When Lawrence Parawan walked onto this campus as a freshman four years ago, the person he found himself most impressed with was neither a student nor a professor. I

nstead, the political science major was drawn to a warmhearted, sweet and smiling cashier –Ruby Boatley.

“Out of the dozens of people I met on campus freshman year, Mrs. Ruby’s faith always stood out to me,” he said. “She would always ask ‘how are you doing today?’ And I would follow up with an ‘I’m good, how are you doing Mrs. Ruby?’”

Then, Boatley would give Parawan the same response each time. “I’m up, out of bed, and I thank the Lord for it.”

Parawan is one of hundreds of students whose hearts have been touched by Boatley, the 70-year-old cafeteria cashier who retired over spring break.

Her husband, Willie Cleve Flemon, passed away March 8, and the U of M employee, who is still in mourning, hasn’t been able to muster a return.

“I need everybody’s prayers,” she said. “I never thought I’d miss someone the way I miss my husband.”

As to why she retired, it was more of a concern for the students than for herself.

“I just wasn’t up to it,” she said. “I would have needed to be cheerful and don’t know if I could have been.

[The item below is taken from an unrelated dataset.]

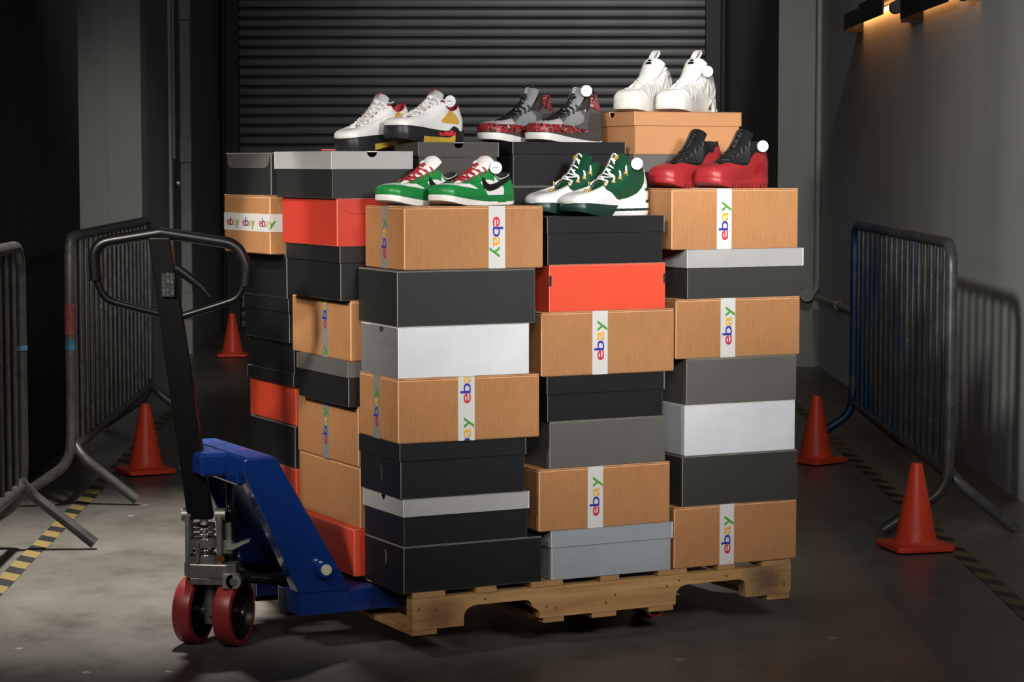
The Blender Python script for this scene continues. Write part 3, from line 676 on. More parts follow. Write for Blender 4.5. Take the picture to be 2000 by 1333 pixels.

I didn’t want to be a drag on everybody.”

But by just talking to her former customers, that clearly would not have been the case. Since students have caught word of her retirement, sentiments have come pouring in.

“No matter how infrequently I went to the cafeteria, Mrs. Ruby always remembered my name with a smile,” said Peter Longoria, 22, a U of M senior history major. “She was the best part of the Tiger Den.”

Nathan Billings, 23, a recent graduate from U of M said, “She was one of the kindest people I’d ever met. She’d always remember your name. She was the reason I went to the Tiger Den.”

And Alex Gaffney, 20, a U of M junior political science and history major, recalled a time when Boatley compared him to a Hollywood screen legend.

“She once said I looked like a young Marlon Brando,” he said. “I took it as a compliment.”

Then there was U of M sophomore Braden Long, 20, who spoke not only of her compassion but also her concern.

“She knew how many times you came in a week, and she was worried if you didn’t,” he said. “She asked about classes and how stuff was going. She cared.”

These days, the former cashier still cares, even if it’s from a greater distance. She spends her time reading scripture, praying, going to church and playing with her grandnieces and nephews.

And Boatley wants students to know that though she may have left their school, they’ll never leave her heart.

“I still love them, and I wish them the best,” she said. “They’ve been the joy of my life for the past five years. I’m thankful for all the love I’ve been shown. It’s still with me.”